### Task objective
Give all of the lines again exactly as they read.

"""

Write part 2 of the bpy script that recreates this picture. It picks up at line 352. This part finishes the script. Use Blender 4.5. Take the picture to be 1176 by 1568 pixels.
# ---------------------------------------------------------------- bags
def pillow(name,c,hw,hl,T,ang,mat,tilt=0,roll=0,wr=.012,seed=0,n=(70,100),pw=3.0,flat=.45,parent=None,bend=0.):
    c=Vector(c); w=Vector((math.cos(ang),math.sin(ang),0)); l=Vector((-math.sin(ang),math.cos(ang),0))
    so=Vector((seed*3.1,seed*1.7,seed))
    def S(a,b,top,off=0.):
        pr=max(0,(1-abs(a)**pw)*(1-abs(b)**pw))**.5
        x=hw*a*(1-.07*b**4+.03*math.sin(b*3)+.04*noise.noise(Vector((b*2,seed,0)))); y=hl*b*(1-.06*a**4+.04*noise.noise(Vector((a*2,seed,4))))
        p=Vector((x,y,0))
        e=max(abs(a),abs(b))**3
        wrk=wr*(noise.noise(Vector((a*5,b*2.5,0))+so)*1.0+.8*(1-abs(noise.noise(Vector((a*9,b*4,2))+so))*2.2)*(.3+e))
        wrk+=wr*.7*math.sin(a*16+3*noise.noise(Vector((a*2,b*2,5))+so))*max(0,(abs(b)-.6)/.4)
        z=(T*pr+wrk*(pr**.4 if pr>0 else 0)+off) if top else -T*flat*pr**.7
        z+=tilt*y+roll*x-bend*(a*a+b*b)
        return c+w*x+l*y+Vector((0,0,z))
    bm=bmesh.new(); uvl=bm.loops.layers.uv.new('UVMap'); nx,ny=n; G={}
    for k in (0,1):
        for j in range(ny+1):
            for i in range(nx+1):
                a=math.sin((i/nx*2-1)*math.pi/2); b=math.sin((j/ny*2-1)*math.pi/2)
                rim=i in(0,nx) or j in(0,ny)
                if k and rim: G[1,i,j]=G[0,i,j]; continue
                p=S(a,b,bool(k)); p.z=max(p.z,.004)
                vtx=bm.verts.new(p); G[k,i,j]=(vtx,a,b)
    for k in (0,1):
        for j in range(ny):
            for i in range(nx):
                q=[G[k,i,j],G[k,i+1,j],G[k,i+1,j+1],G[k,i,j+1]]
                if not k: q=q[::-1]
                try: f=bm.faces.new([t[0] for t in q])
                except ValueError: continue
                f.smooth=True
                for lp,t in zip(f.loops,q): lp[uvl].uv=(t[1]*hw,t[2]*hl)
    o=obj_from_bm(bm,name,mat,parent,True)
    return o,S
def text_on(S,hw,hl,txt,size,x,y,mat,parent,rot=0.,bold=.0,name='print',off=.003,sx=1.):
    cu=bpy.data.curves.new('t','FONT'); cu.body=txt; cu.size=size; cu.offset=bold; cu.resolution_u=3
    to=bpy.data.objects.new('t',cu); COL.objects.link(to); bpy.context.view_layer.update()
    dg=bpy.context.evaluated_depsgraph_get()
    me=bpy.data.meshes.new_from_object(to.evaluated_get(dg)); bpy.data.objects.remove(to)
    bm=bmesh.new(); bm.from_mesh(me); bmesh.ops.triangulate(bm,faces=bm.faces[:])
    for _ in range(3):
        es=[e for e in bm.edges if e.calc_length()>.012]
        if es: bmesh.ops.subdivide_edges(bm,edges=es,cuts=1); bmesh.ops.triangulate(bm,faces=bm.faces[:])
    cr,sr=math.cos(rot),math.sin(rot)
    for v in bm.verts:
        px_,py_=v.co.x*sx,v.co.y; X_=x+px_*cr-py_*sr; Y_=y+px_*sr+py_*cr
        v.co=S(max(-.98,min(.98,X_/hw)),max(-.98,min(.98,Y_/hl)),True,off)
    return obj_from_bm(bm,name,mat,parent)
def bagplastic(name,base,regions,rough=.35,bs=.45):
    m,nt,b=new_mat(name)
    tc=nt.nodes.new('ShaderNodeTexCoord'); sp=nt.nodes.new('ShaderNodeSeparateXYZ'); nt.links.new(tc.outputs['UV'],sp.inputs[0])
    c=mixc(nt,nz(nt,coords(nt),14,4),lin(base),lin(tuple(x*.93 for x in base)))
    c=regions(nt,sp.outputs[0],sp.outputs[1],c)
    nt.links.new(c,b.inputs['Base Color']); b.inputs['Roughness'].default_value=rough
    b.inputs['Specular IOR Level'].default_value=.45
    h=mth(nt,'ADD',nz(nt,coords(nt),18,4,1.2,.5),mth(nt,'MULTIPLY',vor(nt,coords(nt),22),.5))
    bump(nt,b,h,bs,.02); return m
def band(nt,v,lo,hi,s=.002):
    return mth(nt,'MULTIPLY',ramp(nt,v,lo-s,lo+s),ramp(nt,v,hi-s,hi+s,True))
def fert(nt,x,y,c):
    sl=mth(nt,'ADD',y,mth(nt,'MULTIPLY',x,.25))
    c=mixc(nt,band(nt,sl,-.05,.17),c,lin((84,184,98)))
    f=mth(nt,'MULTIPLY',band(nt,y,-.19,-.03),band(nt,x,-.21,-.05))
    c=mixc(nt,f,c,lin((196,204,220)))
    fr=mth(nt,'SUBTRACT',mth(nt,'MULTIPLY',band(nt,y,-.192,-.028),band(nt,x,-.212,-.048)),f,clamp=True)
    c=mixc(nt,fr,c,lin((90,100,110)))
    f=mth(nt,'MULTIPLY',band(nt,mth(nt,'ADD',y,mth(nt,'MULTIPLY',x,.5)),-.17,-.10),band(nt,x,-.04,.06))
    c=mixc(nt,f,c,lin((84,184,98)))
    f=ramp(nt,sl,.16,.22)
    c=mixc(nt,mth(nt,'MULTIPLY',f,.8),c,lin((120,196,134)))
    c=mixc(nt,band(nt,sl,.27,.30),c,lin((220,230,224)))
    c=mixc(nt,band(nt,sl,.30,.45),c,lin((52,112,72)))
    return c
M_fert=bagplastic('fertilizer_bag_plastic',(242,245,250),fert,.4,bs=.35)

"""

### Written reply
Write part 2 of the bpy script that recreates this picture. It picks up at line 352. This part finishes the script. Use Blender 4.5. Take the picture to be 1176 by 1568 pixels.
# ---------------------------------------------------------------- bags
def pillow(name,c,hw,hl,T,ang,mat,tilt=0,roll=0,wr=.012,seed=0,n=(70,100),pw=3.0,flat=.45,parent=None,bend=0.):
    c=Vector(c); w=Vector((math.cos(ang),math.sin(ang),0)); l=Vector((-math.sin(ang),math.cos(ang),0))
    so=Vector((seed*3.1,seed*1.7,seed))
    def S(a,b,top,off=0.):
        pr=max(0,(1-abs(a)**pw)*(1-abs(b)**pw))**.5
        x=hw*a*(1-.07*b**4+.03*math.sin(b*3)+.04*noise.noise(Vector((b*2,seed,0)))); y=hl*b*(1-.06*a**4+.04*noise.noise(Vector((a*2,seed,4))))
        p=Vector((x,y,0))
        e=max(abs(a),abs(b))**3
        wrk=wr*(noise.noise(Vector((a*5,b*2.5,0))+so)*1.0+.8*(1-abs(noise.noise(Vector((a*9,b*4,2))+so))*2.2)*(.3+e))
        wrk+=wr*.7*math.sin(a*16+3*noise.noise(Vector((a*2,b*2,5))+so))*max(0,(abs(b)-.6)/.4)
        z=(T*pr+wrk*(pr**.4 if pr>0 else 0)+off) if top else -T*flat*pr**.7
        z+=tilt*y+roll*x-bend*(a*a+b*b)
        return c+w*x+l*y+Vector((0,0,z))
    bm=bmesh.new(); uvl=bm.loops.layers.uv.new('UVMap'); nx,ny=n; G={}
    for k in (0,1):
        for j in range(ny+1):
            for i in range(nx+1):
                a=math.sin((i/nx*2-1)*math.pi/2); b=math.sin((j/ny*2-1)*math.pi/2)
                rim=i in(0,nx) or j in(0,ny)
                if k and rim: G[1,i,j]=G[0,i,j]; continue
                p=S(a,b,bool(k)); p.z=max(p.z,.004)
                vtx=bm.verts.new(p); G[k,i,j]=(vtx,a,b)
    for k in (0,1):
        for j in range(ny):
            for i in range(nx):
                q=[G[k,i,j],G[k,i+1,j],G[k,i+1,j+1],G[k,i,j+1]]
                if not k: q=q[::-1]
                try: f=bm.faces.new([t[0] for t in q])
                except ValueError: continue
                f.smooth=True
                for lp,t in zip(f.loops,q): lp[uvl].uv=(t[1]*hw,t[2]*hl)
    o=obj_from_bm(bm,name,mat,parent,True)
    return o,S
def text_on(S,hw,hl,txt,size,x,y,mat,parent,rot=0.,bold=.0,name='print',off=.003,sx=1.):
    cu=bpy.data.curves.new('t','FONT'); cu.body=txt; cu.size=size; cu.offset=bold; cu.resolution_u=3
    to=bpy.data.objects.new('t',cu); COL.objects.link(to); bpy.context.view_layer.update()
    dg=bpy.context.evaluated_depsgraph_get()
    me=bpy.data.meshes.new_from_object(to.evaluated_get(dg)); bpy.data.objects.remove(to)
    bm=bmesh.new(); bm.from_mesh(me); bmesh.ops.triangulate(bm,faces=bm.faces[:])
    for _ in range(3):
        es=[e for e in bm.edges if e.calc_length()>.012]
        if es: bmesh.ops.subdivide_edges(bm,edges=es,cuts=1); bmesh.ops.triangulate(bm,faces=bm.faces[:])
    cr,sr=math.cos(rot),math.sin(rot)
    for v in bm.verts:
        px_,py_=v.co.x*sx,v.co.y; X_=x+px_*cr-py_*sr; Y_=y+px_*sr+py_*cr
        v.co=S(max(-.98,min(.98,X_/hw)),max(-.98,min(.98,Y_/hl)),True,off)
    return obj_from_bm(bm,name,mat,parent)
def bagplastic(name,base,regions,rough=.35,bs=.45):
    m,nt,b=new_mat(name)
    tc=nt.nodes.new('ShaderNodeTexCoord'); sp=nt.nodes.new('ShaderNodeSeparateXYZ'); nt.links.new(tc.outputs['UV'],sp.inputs[0])
    c=mixc(nt,nz(nt,coords(nt),14,4),lin(base),lin(tuple(x*.93 for x in base)))
    c=regions(nt,sp.outputs[0],sp.outputs[1],c)
    nt.links.new(c,b.inputs['Base Color']); b.inputs['Roughness'].default_value=rough
    b.inputs['Specular IOR Level'].default_value=.45
    h=mth(nt,'ADD',nz(nt,coords(nt),18,4,1.2,.5),mth(nt,'MULTIPLY',vor(nt,coords(nt),22),.5))
    bump(nt,b,h,bs,.02); return m
def band(nt,v,lo,hi,s=.002):
    return mth(nt,'MULTIPLY',ramp(nt,v,lo-s,lo+s),ramp(nt,v,hi-s,hi+s,True))
def fert(nt,x,y,c):
    sl=mth(nt,'ADD',y,mth(nt,'MULTIPLY',x,.25))
    c=mixc(nt,band(nt,sl,-.05,.17),c,lin((84,184,98)))
    f=mth(nt,'MULTIPLY',band(nt,y,-.19,-.03),band(nt,x,-.21,-.05))
    c=mixc(nt,f,c,lin((196,204,220)))
    fr=mth(nt,'SUBTRACT',mth(nt,'MULTIPLY',band(nt,y,-.192,-.028),band(nt,x,-.212,-.048)),f,clamp=True)
    c=mixc(nt,fr,c,lin((90,100,110)))
    f=mth(nt,'MULTIPLY',band(nt,mth(nt,'ADD',y,mth(nt,'MULTIPLY',x,.5)),-.17,-.10),band(nt,x,-.04,.06))
    c=mixc(nt,f,c,lin((84,184,98)))
    f=ramp(nt,sl,.16,.22)
    c=mixc(nt,mth(nt,'MULTIPLY',f,.8),c,lin((120,196,134)))
    c=mixc(nt,band(nt,sl,.27,.30),c,lin((220,230,224)))
    c=mixc(nt,band(nt,sl,.30,.45),c,lin((52,112,72)))
    return c
M_fert=bagplastic('fertilizer_bag_plastic',(242,245,250),fert,.4,bs=.35)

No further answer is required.